The U.S. Senate voted Monday to consider a bill aimed at stamping out workplace discrimination against LGBT employees, a step forward for the LGBT community, university advocates said. 

The measure, known as the Employment Non-Discrimination Act, or ENDA, is billed as an effort to keep employers from firing workers for being gay or transgender. The Senate voted to bring the bill to the floor, indicating lawmakers could soon vote on the proposed legislation. The full Senate will debate the bill this week, though it still needs to go through the House of Representatives, historically a graveyard for Senate legislation.

As it stands, 17 states and Washington have explicit laws banning discrimination based on sexual orientation or sexual identity, with another four — including this state — banning discrimination based only on sexual orientation. This state secured a victory last year when voters supported a bill legalizing same-sex marriage, and the campus community was largely supportive — 73 percent of on-campus voters cast ballots in favor of the legislation.

The university’s LGBT Equity Center Director Luke Jensen said the common thread between the campus community’s support of these issues and national support is the generational gap between supporters and detractors, and the country is in for a “big generational shift” in the years to come. 

“Whether you’re looking at either of the major political parties when you look at voters under the age of 30, it’s all fine, it’s not a problem,” Jensen said. “I can’t imagine that when the under-30s are then up to the age of 60, so to speak, there would be the same kind of energy against it that there is today.”

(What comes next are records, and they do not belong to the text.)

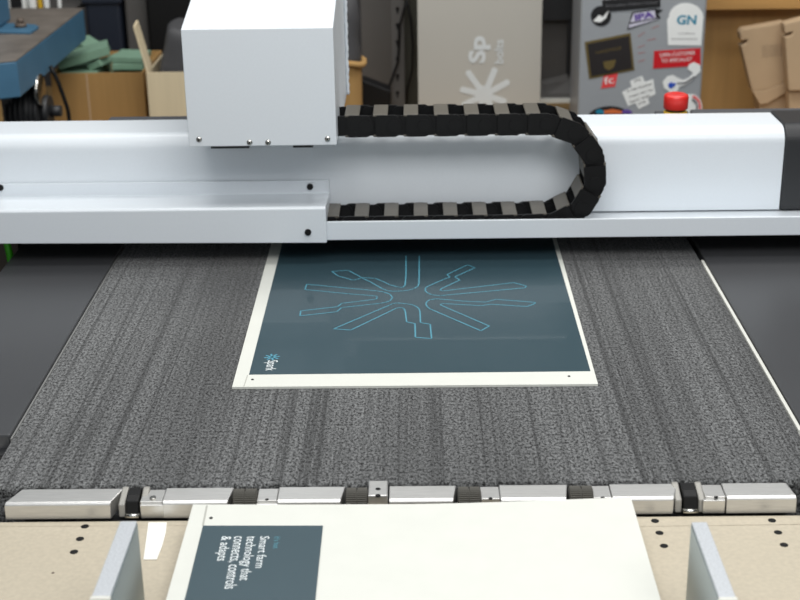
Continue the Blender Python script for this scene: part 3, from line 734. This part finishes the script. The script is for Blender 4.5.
P = [ony(px, py, 3.95) for px, py in ((50, 66), (54, 73), (59, 84), (64, 98), (68, 110), (70, 126), (71, 150))]
MB().tube(P, .006).build('power_cord', M['black'], bm_)

# --- cardboard boxes
def open_box(name, x0, x1, y0, y1, z0, z1, m_, lab, t=.006):
    th_ = thing(name, ((x0+x1)/2, (y0+y1)/2, z0), lab, 'cardboard box')
    mb = MB(); mb.box(x0, x1, y0, y0+t, z0, z1); mb.box(x0, x1, y1-t, y1, z0, z1); mb.box(x0, x0+t, y0+t, y1-t, z0, z1); mb.box(x1-t, x1, y0+t, y1-t, z0, z1); mb.box(x0+t, x1-t, y0+t, y1-t, z0, z0+t)
    mb.build('box_body', m_, th_); return th_
Y1 = 4.42
bx0 = ony(53, 100, Y1).x; bx1 = ony(145, 100, Y1).x; bz1 = ony(100, 73, Y1).z
b1 = open_box('cardboard_box', bx0, bx1, Y1, Y1+.36, BZ+.001, bz1, M['card'], 'brown cardboard box full of green foam blocks')
cxm = (bx0+bx1)/2
MB().box(cxm-.035, cxm-.03, Y1-.0015, Y1-.0003, BZ+.002, bz1-.002).build('seam', M['kraft'], b1)
zi = BZ+.008
# green blocks in two piles
lh = (bz1-zi)
def block(x, y, z, sx, sy, sz, rx_, ry_, rz_, lab):
    mb = MB(); mb.box(-sx/2, sx/2, -sy/2, sy/2, 0, sz)
    o = mb.build('foam_block', M['green'], bevel=.002); o.location = (x, y, z); o.rotation_euler = (R(rx_), R(ry_), R(rz_))
    return tag(o, lab, 'foam block', 'green foam blocks in the box')
block(bx0+.075, Y1+.16, zi, .12, .26, lh-.01, 0, 0, 0, 'green foam block standing lowest at the left of the brown box')
block(bx0+.085, Y1+.13, bz1+.020, .17, .12, .030, 0, -14, 12, 'pale green foam block lying tilted on top, left in the brown box')
block(bx0+.075, Y1+.26, bz1+.026, .10, .08, .022, 0, 22, -30, 'small green foam block poking up behind the tilted one')
block(bx1-.068, Y1+.16, zi, .11, .26, lh-.018, 0, 0, 0, 'green foam block standing lowest at the right of the brown box')
block(bx1-.066, Y1+.13, bz1-.006, .100, .12, .020, 0, 2, 4, 'green foam block second from the top of the right pile')
block(bx1-.060, Y1+.14, bz1+.016, .100, .13, .018, 0, 2, -3, 'green foam block on top of the right pile in the box')
block(bx1-.145, Y1+.16, bz1-.004, .05, .16, .022, 0, -24, -18, 'narrow green foam block wedged between the two piles')
Y2 = 4.30
cx_0 = ony(148.5, 100, Y2).x; cx_1 = cx_0+.30; cz0 = ony(160, 113, Y2).z; cz1 = ony(160, 72.5, Y2).z
b2 = open_box('cardboard_box', cx_0, cx_1, Y2, Y2+.30, BZ+.018, cz1, M['cardpale'], 'pale open cardboard box with raised side flap holding a grey bag')
fz = ony(137, 25, Y2+.1).z
MB().prism([V((cx_0, Y2+.004, cz1)), V((cx_0-.03, Y2+.004, ony(137, 27, Y2).z)), V((cx_0-.034, Y2+.08, ony(146, 19, Y2+.1).z)), V((cx_0+.0, Y2+.08, cz1))], (.006, 0, 0)).build('side_flap', M['cardpale'], b2)
MB().box(cx_0-.01, cx_1, Y2-.01, Y2+.31, BZ+.001, BZ+.017).build('tray', M['black'], b2)
mb = MB()
bmesh.ops.create_cube(mb.b, size=1)
bmesh.ops.subdivide_edges(mb.b, edges=mb.b.edges[:], cuts=5, use_grid_fill=True)
for v_ in mb.b.verts:
    x, y, z = v_.co; v_.co = V((x*(.25-.10*max(0, z)), y*.22, z*.34)) + V((.010*math.sin(z*9+y*5), 0, .012*math.sin(x*11)))
bg = mb.build('grey_bag', M['bag']); bg.location = (cx_0+.155, Y2+.15, BZ+.20+.01)
sm = bg.modifiers.new('smooth', 'SUBSURF'); sm.levels = 2; sm.render_levels = 2
for pl_ in bg.data.polygons: pl_.use_smooth = True
tag(bg, 'dark grey fabric bag stuffed upright into the pale cardboard box', 'bag')

# --- dark bin, case and added dark backdrop at the back left
nb_ = thing('storage_bin', (ony(108, 20, 5.1).x, 5.1, BZ), 'dark navy plastic storage bin behind the brown cardboard box', 'storage bin')
xa = ony(86, 20, 5.0).x; xb = ony(121, 20, 5.0).x
MB().box(xa, xb, 5.0, 5.25, BZ+.001, 1.42).build('bin_body', M['navy'], nb_, bevel=.012)
MB().box(xa-.008, xb+.008, 4.99, 5.26, .96, .98).build('rim', M['navy'], nb_, bevel=.004)
xa2 = xb+.012; xb2 = ony(150, 20, 5.0).x
gb = MB().box(xa2, xb2-.006, 5.02, 5.25, BZ+.001, 1.5).build('grey_case', M['greysteel'], bevel=.01)
tag(gb, 'tall dark grey case beside the navy bin', 'case')
xa4 = ony(147, 20, 4.95).x
tag(MB().box(xa4, xa4+.33, 4.95, 5.2, BZ+.001, 1.5).build('dark_backdrop', M['black'], bevel=.01), 'tall black backdrop added to darken the space behind the pale open cardboard box', 'backdrop')  # added block, makes the background past the bag near-black
# small bottles and boxes beyond the blue machine
ZI = .95
shf = MB().box(-2.0, ony(70, 5, 4.9).x, 4.85, 5.2, ZI-.02, ZI).build('wall_shelf', M['greysteel'])
tag(shf, 'grey shelf just above and beyond the blue machine table', 'shelf')
items = ((10, 26, 's_white', 'white box with a dark front on the shelf beyond the blue machine'), (27, 35, 's_white', 'white bottle on the shelf beyond the blue machine'),
         (36, 41, 'yellow', 'yellow bottle on the shelf beyond the blue machine'), (42, 48, 's_white', 'slim white bottle right of the yellow one'), (56, 60, 's_white', 'slim white bottle at the right end of the shelf'))
for a_, b2_, mm, lb in items:
    xa3 = ony(a_, 3, 4.95).x; xb3 = ony(b2_, 3, 4.95).x; cxx = (xa3+xb3)/2; rr_ = (xb3-xa3)/2
    if b2_-a_ > 12:
        t = thing('small_box', (cxx, 4.95, ZI), lb, 'box', 'items on the far shelf')
        MB().box(xa3, xb3, 4.93, 5.02, ZI+.001, ZI+.14).build('box_body', M[mm], t, bevel=.003)
        MB().box(xa3+.008, xb3-.008, 4.926, 4.929, ZI+.01, ZI+.10).build('dark_front', M['s_black'], t)
    else:
        t = thing('bottle', (cxx, 4.97, ZI), lb, 'bottle', 'items on the far shelf')
        MB().lathe((cxx, 4.97, ZI+.001), [(rr_*.95, 0), (rr_, .004), (rr_, .10), (rr_*.5, .12), (rr_*.4, .13)], 20).build('bottle_body', M[mm], t)
        MB().lathe((cxx, 4.97, ZI+.132), [(rr_*.5, 0), (rr_*.5, .02)], 16).build('cap', M['s_black'], t)

# --- centre: paper sack, slotted upright, dark panel, cable
sk = thing('paper_sack', (ony(352, 80, 4.3).x, 4.3, BZ), 'narrow ochre paper sack with rolled rim holding a grey plastic liner', 'sack')
c0 = ony(349, 90, 4.3); w0 = (ony(363, 90, 4.3).x-c0.x)
zrim = ony(352, 62, 4.3).z
MB().lathe((c0.x, 4.3, BZ+.001), [(w0*.85, 0), (w0*.9, .05), (w0*.95, zrim-BZ-.02), (w0*1.0, zrim-BZ)], 32).build('sack_body', M['card'], sk)
pts = [(c0.x+(w0*1.12)*math.cos(t), 4.3+(w0*1.12)*math.sin(t), zrim+.004*math.sin(3*t)) for t in [2*math.pi*k/40 for k in range(41)]]
MB().tube(pts, .010).build('rolled_rim', M['card'], sk)
MB().lathe((c0.x, 4.3, zrim-.02), [(w0*.8, 0), (w0*.95, .04), (w0*.75, .10), (w0*.9, .16), (w0*.6, .26)], 24).build('plastic_liner', M['bag'], sk)
ux0 = ony(392, 60, 4.6).x; ux1 = ony(404.5, 60, 4.6).x
upr = thing('slotted_upright', ((ux0+ux1)/2, 4.6, BZ), 'grey slotted shelving upright with keyhole slots left of the beige sheet', 'shelf upright')
MB().box(ux0, ux1, 4.6, 4.63, BZ+.001, 1.6).build('upright', M['greysteel'], upr, bevel=.001)
for py in (-8, 10, 26, 43, 60, 77, 94):
    p = ony(397.5, py, 4.6)
    mb = MB(); mb.cyl(p+V((0, .0, .004)), p+V((0, -.0006, .004)), .0065, 14); mb.box(p.x-.003, p.x+.003, 4.5994, 4.6, p.z-.012, p.z+.004)
    mb.build('keyhole_slot', M['hole'], upr)
gp = MB().box(ony(404.5, 60, 4.66).x, ony(419, 60, 4.66).x, 4.66, 4.68, BZ+.001, 1.6).build('grey_post', mat('green_grey_paint', (62, 62, 54), .6))
tag(gp, 'dark post between the slotted upright and the beige sheet', 'post')
dp = MB().box(ony(362, 60, 4.9).x, ony(393, 60, 4.9).x, 4.9, 4.92, BZ+.001, 1.6).build('metal_sheet', M['greysteel'])
tag(dp, 'dark grey panel standing between the paper sack and the slotted upright', 'metal sheet')
P = [ony(px, py, 4.585) for px, py in ((410, -6), (404, 10), (399.5, 27), (399, 45), (398, 62), (393, 76), (388, 90), (387, 108), (386, 119))]
tag(MB().tube(P, .0045).build('black_cable', M['black']), 'black cable hanging down over the slotted upright', 'cable')
P = [ony(px, py, 4.62) for px, py in ((406, -6), (411, 20), (413, 45), (412, 70), (407, 90), (405.5, 119))]
tag(MB().tube(P, .0035).build('black_cable', M['black']), 'thin black cable hanging between the slotted upright and the beige sheet', 'cable')
wg = [ony(px, py, 4.5) for px, py in ((362, 80), (391, 91), (391, 120), (362, 120))]
tag(MB().prism(wg, (0, .08, 0)).build('black_case', M['black'], bevel=.004), 'black sloping case low between the paper sack and the slotted upright', 'case')
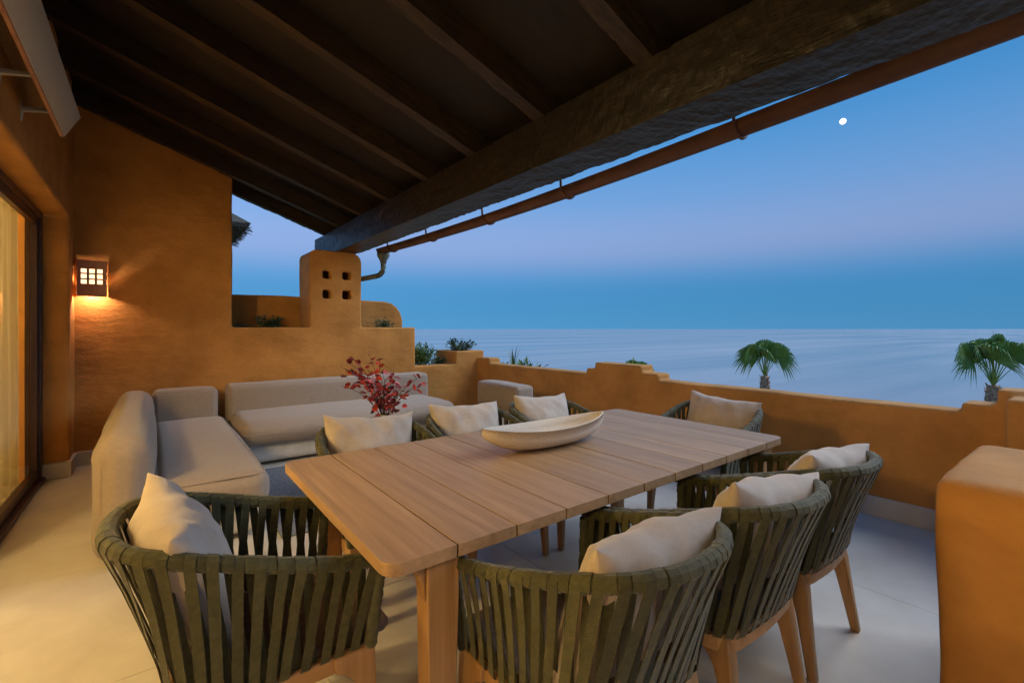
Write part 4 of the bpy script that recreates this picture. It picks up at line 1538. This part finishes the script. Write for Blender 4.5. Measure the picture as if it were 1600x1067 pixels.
# ------------------------------------------------------------------ thatched roof beyond the tall wall
th = empty('thatched_roof', (0.27, 8.9, 2.48), 'corner of a dark thatched roof behind the tall wall', 'roof')
V = [(-0.9, -0.9, 0.40), (0.88, -0.9, 0.40), (0.88, 0.9, 0.40), (-0.9, 0.9, 0.40), (-0.9, -0.9, 0.47), (0.92, -0.92, 0.47), (0.92, 0.92, 0.47), (-0.9, 0.9, 0.47), (0, 0, 1.15), (0, 0, 1.05)]
F = [(4, 5, 8), (5, 6, 8), (6, 7, 8), (7, 4, 8), (0, 9, 1), (1, 9, 2), (2, 9, 3), (3, 9, 0), (0, 1, 5, 4), (1, 2, 6, 5), (2, 3, 7, 6), (3, 0, 4, 7)]
link('thatch', pyd('thatch', V, F), 'thatch', th)
rnd = random.Random(4)
V, F = [], []
for i in range(900):
    e_ = rnd.random() * 4
    s_ = int(e_)
    k = (e_ - s_) * 2 - 1
    ed = [(k * 0.9, -0.9), (0.9, k * 0.9), (-k * 0.9, 0.9), (-0.9, -k * 0.9)][s_]
    nd = [(0, -1), (1, 0), (0, 1), (-1, 0)][s_]
    z0 = rnd.uniform(0.38, 0.48)
    ln = rnd.uniform(0.03, 0.09)
    a = Vector((ed[0] - nd[0] * 0.04, ed[1] - nd[1] * 0.04, z0))
    b = a + Vector((nd[0] * ln + rnd.gauss(0, 0.02), nd[1] * ln + rnd.gauss(0, 0.02), rnd.uniform(-0.06, 0.0)))
    w_ = Vector((-nd[1], nd[0], 0)) * 0.006
    kk = len(V)
    V += [a - w_, a + w_, b + Vector((0, 0, -0.004)), b + Vector((0, 0, 0.004))]
    F.append((kk, kk + 1, kk + 2, kk + 3))
fr_ = link('fringe', pyd('fringe', V, F), 'thatch', th)
fr_['kind'] = 'stuff'
link('post', tube_me('post', [(0, 0, -7.0), (0, 0, 1.0)], 0.06, 10), 'twig', th)

# ------------------------------------------------------------------ moon
dm = Vector((1.1760, 0.3532, 0.44659))
D = 20000
bm = bmesh.new()
bmesh.ops.create_uvsphere(bm, u_segments=24, v_segments=14, radius=4.4 / 725.5 * D)
for q in bm.faces:
    q.smooth = True
me = bpy.data.meshes.new('moon')
bm.to_mesh(me)
bm.free()
mo = link('moon', me, 'moon', None, dm * D + Vector((0, 0, 1.35)))
tag(mo, 'small bright full moon in the dusk sky', 'moon')
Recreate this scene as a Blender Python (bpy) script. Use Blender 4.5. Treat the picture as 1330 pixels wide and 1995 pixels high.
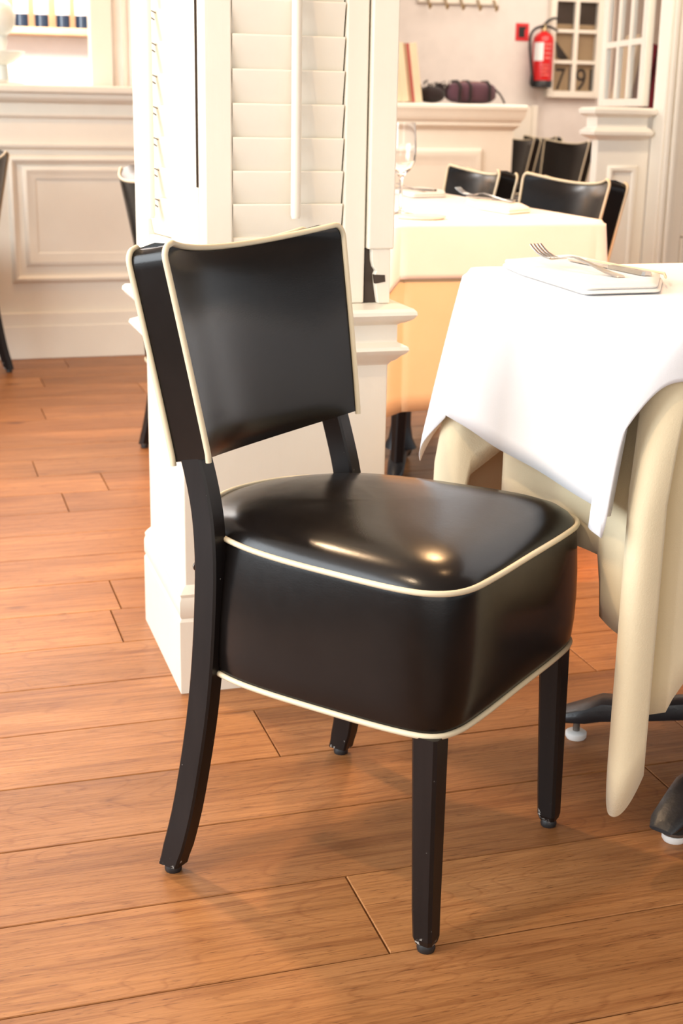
import bpy, math, random
from mathutils import Vector, Matrix
rnd = random.Random(7)
PI = math.pi
for o in list(bpy.data.objects): bpy.data.objects.remove(o)
SC = bpy.context.scene
COL = SC.collection

# ------------------------------------------------------------------ camera
def camera():
    f, yaw, pitch, roll, h = 2659.8, -0.3045, 0.2862, -0.0176, 1.0394
    cy, sy = math.cos(yaw), math.sin(yaw)
    fwd = Vector((-sy*math.cos(pitch), cy*math.cos(pitch), -math.sin(pitch)))
    right = Vector((cy, sy, 0)); down = fwd.cross(right)
    r = right*math.cos(roll) + down*math.sin(roll)
    d = down*math.cos(roll) - right*math.sin(roll)
    cd = bpy.data.cameras.new('camera'); c = bpy.data.objects.new('camera', cd); COL.objects.link(c)
    M = Matrix((r, -d, -fwd)).transposed().to_4x4(); M.translation = Vector((0, 0, h))
    c.matrix_world = M
    cd.sensor_fit = 'VERTICAL'; cd.sensor_height = 36.0; cd.lens = f/1995*36.0
    cd.clip_start = 0.05; cd.clip_end = 60
    cd.dof.use_dof = True; cd.dof.focus_distance = 1.85; cd.dof.aperture_fstop = 8
    SC.camera = c
camera()

# ------------------------------------------------------------------ world, light, exposure
W = bpy.data.worlds.new('world'); SC.world = W; W.use_nodes = True
bg = W.node_tree.nodes['Background']; bg.inputs[0].default_value = (0.96, 0.98, 1.0, 1); bg.inputs[1].default_value = 0.5
SC.view_settings.view_transform = 'Standard'; SC.view_settings.look = 'None'
SC.view_settings.exposure = 0.68; SC.view_settings.gamma = 1.0
SC.view_settings.use_curve_mapping = False
SC.cycles.use_denoising = True
SC.cycles.max_bounces = 8; SC.cycles.diffuse_bounces = 4

def area(name, loc, target, sx, sy, power, col):
    l = bpy.data.lights.new(name, 'AREA'); l.shape = 'RECTANGLE'; l.size = sx; l.size_y = sy
    l.energy = power; l.color = col
    o = bpy.data.objects.new(name, l); COL.objects.link(o); o.location = loc
    o.rotation_euler = (Vector(target)-Vector(loc)).to_track_quat('-Z', 'Y').to_euler()
    return o
def spot(name, loc, target, power, col, angle=80, blend=0.5, size=0.09):
    l = bpy.data.lights.new(name, 'SPOT'); l.energy = power; l.color = col
    l.spot_size = math.radians(angle); l.spot_blend = blend; l.shadow_soft_size = size
    o = bpy.data.objects.new(name, l); COL.objects.link(o); o.location = loc
    o.rotation_euler = (Vector(target)-Vector(loc)).to_track_quat('-Z', 'Y').to_euler()
    return o
WARM = (1.0, 0.58, 0.27); DAY = (0.88, 0.95, 1.0)
area('window_daylight', (-2.6, 1.9, 1.7), (0.6, 2.4, 0.7), 3.6, 2.0, 128, DAY)
area('shopfront_daylight', (-0.6, -2.6, 1.7), (0.6, 2.2, 0.6), 4.5, 2.2, 42, (1, .93, .84))
spot('downlight_mid_front', (1.25, .9, 2.68), (1.35, 3.1, 0.42), 360, (1, .43, .18), 26, .5, .03)
spot('downlight_mid_table', (1.65, 3.5, 2.68), (1.15, 2.9, 0.0), 105, WARM, 120, .6, .13)
spot('downlight_near_table', (1.45, 1.9, 2.68), (1.40, 1.95, 0.7), 16, WARM, 70)
spot('downlight_aisle', (-.1, 3.2, 2.68), (.1, 2.9, 0.0), 130, (1, .68, .40), 85)
spot('downlight_pillar', (-0.75, 1.1, 2.68), (0.5, 2.5, 0.7), 60, (1, .72, .46), 60, .5, .03)
spot('downlight_bar', (0.6, 5.1, 2.68), (0.6, 5.7, 0.5), 48, WARM, 95)
spot('downlight_screen', (2.5, 3.9, 2.68), (2.7, 4.9, 0.8), 60, (1, .8, .6), 80)
area('far_room_light', (4.7, 8.5, 2.66), (4.7, 8.6, 0), 2.2, 2.2, 58, (1, .88, .76))
spot('ledge_fill', (2.9, 6.6, 2.68), (2.9, 8.2, .95), 70, (1, .84, .64), 60, .6, .05)  # added fill, brightens the front of the ledge
area('bar_back_light', (0.6, 6.9, 2.66), (0.6, 7.2, 0), 2.2, .9, 60, (1, .97, .95))
area('bar_wall_fill', (0.35, 6.55, 1.85), (0.55, 7.86, 1.25), 1.2, .25, 26, (1, .95, .92))  # unseen fill added to brighten the bar wall below the shelf

# ------------------------------------------------------------------ materials
def new_mat(name):
    m = bpy.data.materials.new(name); m.use_nodes = True
    nt = m.node_tree; b = nt.nodes['Principled BSDF']
    return m, nt, b
def noise(nt, scale, detail=4, rough=.55, vec=None, dist=0):
    n = nt.nodes.new('ShaderNodeTexNoise'); n.inputs['Scale'].default_value = scale
    n.inputs['Detail'].default_value = detail; n.inputs['Roughness'].default_value = rough
    n.inputs['Distortion'].default_value = dist
    if vec is not None: nt.links.new(vec, n.inputs['Vector'])
    return n
def ramp(nt, fac, stops):
    r = nt.nodes.new('ShaderNodeValToRGB'); e = r.color_ramp.elements
    while len(e) < len(stops): e.new(.5)
    for el, (p, c) in zip(e, stops): el.position = p; el.color = (*c, 1)
    nt.links.new(fac, r.inputs[0]); return r
def bump(nt, b, h, strength, dist=.002, prev=None):
    n = nt.nodes.new('ShaderNodeBump'); n.inputs['Strength'].default_value = strength
    n.inputs['Distance'].default_value = dist; nt.links.new(h, n.inputs['Height'])
    if prev is not None: nt.links.new(prev.outputs[0], n.inputs['Normal'])
    nt.links.new(n.outputs[0], b.inputs['Normal']); return n
def mapping(nt, scale, coord='Object', rand=False):
    t = nt.nodes.new('ShaderNodeTexCoord'); mp = nt.nodes.new('ShaderNodeMapping')
    mp.inputs['Scale'].default_value = scale
    nt.links.new(t.outputs[coord], mp.inputs['Vector'])
    if rand:
        oi = nt.nodes.new('ShaderNodeObjectInfo'); mu = nt.nodes.new('ShaderNodeMath'); mu.operation = 'MULTIPLY'
        mu.inputs[1].default_value = 37.0; nt.links.new(oi.outputs['Random'], mu.inputs[0])
        cb = nt.nodes.new('ShaderNodeCombineXYZ')
        for i in range(3): nt.links.new(mu.outputs[0], cb.inputs[i])
        nt.links.new(cb.outputs[0], mp.inputs['Location'])
    return mp.outputs[0]
def plain(name, col, rough=.5, metal=0, spec=.5, nscale=0, namt=.04, bstr=0, bscale=60):
    m, nt, b = new_mat(name)
    b.inputs['Roughness'].default_value = rough; b.inputs['Metallic'].default_value = metal
    b.inputs['Specular IOR Level'].default_value = spec
    v = mapping(nt, (1, 1, 1))
    n = noise(nt, nscale or 8, 4, .6, v)
    lo = tuple(max(0, c*(1-namt)) for c in col); hi = tuple(min(1, c*(1+namt)) for c in col)
    r = ramp(nt, n.outputs[0], [(.3, lo), (.7, hi)]); nt.links.new(r.outputs[0], b.inputs['Base Color'])
    if bstr:
        n2 = noise(nt, bscale, 5, .6, v); bump(nt, b, n2.outputs[0], bstr)
    return m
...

While Jensen said he’d rather not wait for the youth to grow up to enact laws accommodating the LGBT community, he does think it is inevitable those laws will eventually come to fruition.

Jason Steel, a senior communication major, reflected the same sentiments, framing the problems addressed by ENDA as issues of equality. Steel said he was in support of the bill because continued legislation on these issues could encourage people to be more open and accepting, an approach particularly important to the university community.

“A lot of these people who might be discriminated against could be our own friends’ mothers and fathers, or our own friends themselves or even ourselves,” Steel said. “As more and more legislation comes out, people feel more comfortable coming out. Clearly there’s a lot of people who aren’t expressing their true identity. It’s important just to have people who feel comfortable being themselves.”

Bibi Ajayi, a junior communication major, said she supports the bill as well and believes members of the younger generation are more interested in LGBT legislation because they’ve grown up in a more accepting time than their parents.

“There’s all types of different people, all different people who are into different things, and everybody got along, no matter what race you were, if you were gay or straight, if you like basketball, if you like soccer,” Ajayi said.  “I feel like we accept more things because we’re always around it. You get to know people for who they are and not what they are.”

The federal bill, however, likely will stumble when it gets to the House. Most of the opposition to the bill comes from lawmakers who fear that adding more provisions will encourage frivolous lawsuits by employees wrongfully claiming discrimination in the workplace when there is none, a sentiment House Speaker John Boehner (R-Ohio) expressed in a statement explaining his opposition to the measure.

The bill includes language to encompass not only discrimination based on sexual orientation but also on gender identity, which has caused some lawmakers to balk.

Jensen said there is a lot of misinformation and scare tactics employed by the opposition to inspire doubt about whether it is worth adding protections for transgender individuals. Withdrawing support from a bill because of transgender provisions is “frequently used as an excuse,” he said. And even for this state’s own perceived openness to the LGBT community, the legislature came up short in the last session. A bill that would have prohibited discrimination against transgender individuals in housing and credit negotiation stalled in committee.

“There’s probably more distorted stereotypes and myths about transgender people than there are about lesbian and gay people,” Jensen said. “This isn’t about special rights — this is about equal rights. This is about being treated not being for who you are on the job, but for the job that you do.”